Learning to Succeed: The Challenges and Possibilities of Educational Achievement for All By George Dei

Description

In 1994 Ernst and Statzner targeted academic and educational researchers in their discussion of alternative schooling to enhance the academic achievement of minority youth. They called for the "imperative need for redirecting social science research from the often hopeless and stereotypical study of educational failure to the heartening exploration of new and creative ways of meeting the needs of minority teachers, students, and their families" (p. 205). Since then, researchers have been increasingly heeding this advice by focusing on innovative and inclusive school practices that foster successful academic and social outcomes for all students, particularly for racial and ethnic minorities.

George J. Sefa Dei brings his extensive research experience in the Euro-American school system to this book, in which the reader is invited share in the dialogue about the links between the accounts of ‘high academic achieving students and their successes’. Stories are presented about their world views and their everyday experiences of what it means to be a student, to be engaged and to succeed in school. Through these discussions, the book shows how the different accounts of students reflect their everyday identities and social realities. The reality of learners is reflected in how they make sense of the world, including through interactions with peers, educators and others they encounter in their educational journey. While research interviews show that some students uncritically embrace dominant notions of success, a number of those marginalized by the school system and society at large understand the subtext of their world, which creates a position of power and allows the subaltern voice of difference to fuel educational change.

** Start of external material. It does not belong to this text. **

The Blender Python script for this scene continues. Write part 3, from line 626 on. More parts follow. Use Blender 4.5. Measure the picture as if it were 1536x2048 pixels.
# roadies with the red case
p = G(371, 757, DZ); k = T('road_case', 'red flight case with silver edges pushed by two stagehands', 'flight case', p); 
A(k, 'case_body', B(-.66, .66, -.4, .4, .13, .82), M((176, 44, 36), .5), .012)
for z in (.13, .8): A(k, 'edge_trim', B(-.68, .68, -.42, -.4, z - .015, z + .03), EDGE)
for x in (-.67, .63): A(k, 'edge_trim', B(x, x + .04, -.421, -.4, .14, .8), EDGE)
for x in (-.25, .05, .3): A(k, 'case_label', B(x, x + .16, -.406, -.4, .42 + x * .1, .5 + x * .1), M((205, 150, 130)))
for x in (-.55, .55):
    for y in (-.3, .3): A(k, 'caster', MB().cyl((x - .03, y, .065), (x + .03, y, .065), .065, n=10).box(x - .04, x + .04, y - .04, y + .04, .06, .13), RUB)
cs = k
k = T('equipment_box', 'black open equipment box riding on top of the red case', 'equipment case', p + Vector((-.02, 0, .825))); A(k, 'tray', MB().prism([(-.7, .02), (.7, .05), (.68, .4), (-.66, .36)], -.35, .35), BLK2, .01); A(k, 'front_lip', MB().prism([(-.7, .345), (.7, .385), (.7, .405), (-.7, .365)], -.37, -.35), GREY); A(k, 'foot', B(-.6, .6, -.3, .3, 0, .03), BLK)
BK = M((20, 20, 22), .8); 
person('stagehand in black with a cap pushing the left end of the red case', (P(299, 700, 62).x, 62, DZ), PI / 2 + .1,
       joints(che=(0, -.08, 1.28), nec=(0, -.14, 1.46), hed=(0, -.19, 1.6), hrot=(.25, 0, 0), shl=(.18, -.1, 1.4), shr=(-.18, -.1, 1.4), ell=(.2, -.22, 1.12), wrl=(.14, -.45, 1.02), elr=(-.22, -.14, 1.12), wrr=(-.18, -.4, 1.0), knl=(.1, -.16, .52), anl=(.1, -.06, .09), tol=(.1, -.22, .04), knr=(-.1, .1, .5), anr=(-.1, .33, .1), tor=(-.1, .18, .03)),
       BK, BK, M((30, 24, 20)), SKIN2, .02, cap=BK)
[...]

In working on ‘educational success’ using student narratives, the study’s focus concern is not on reproducing a conventional research agenda using research to simply to “generate knowledge about a group of students” (i.e., understanding the academic experiences of successful students) or seeing these students as “objects of knowledge”). Instead, this book showcases an action-oriented research agenda that focuses of students’ discourses of success’, ‘failures’, ‘resistance’ and alternative visions of educational success so as to transform the current school system. The study emphasizes working with ‘successful students’ to learn from their own perspectives about “success’ (e.g., how they define and achieve academic success) and the alternatives to dominant conceptions of success in ways that help us to rethink conventional schooling.

This book argues that a critical analysis and understanding of academic achievement must be contextual, and be able to point to the uniqueness and connectedness of students’ experiences. Our discursive analysis can never lose sight of race and social difference as powerful explanatory variables in understanding the educational experiences of diverse youth in the Euro-American schooling system. This book goes beyond the symphony of race and power to examine the intersections of social difference: social class, gender, sexuality, ability, language, religion, and so forth, in coming to know about students’ excellence and failures. It appears that even the much touted successful students who excel, can be disengaged, and there are significant race, class, gender and class disparities in such successes as well. This book brings to the forefront the need to bring a complex reading to our understandings of student success, across lines of difference and as well, over time, in order to understand the processes of student disengagement. Further, this study argues that we must conceive of [dis]engagement as a dialogical process wrapped up in the relationship between agency and structure. This implies that a student cannot disengage alone. The agentive capacity to do so cannot be divorced from the sometimes clandestine structural imperatives to reject formal education.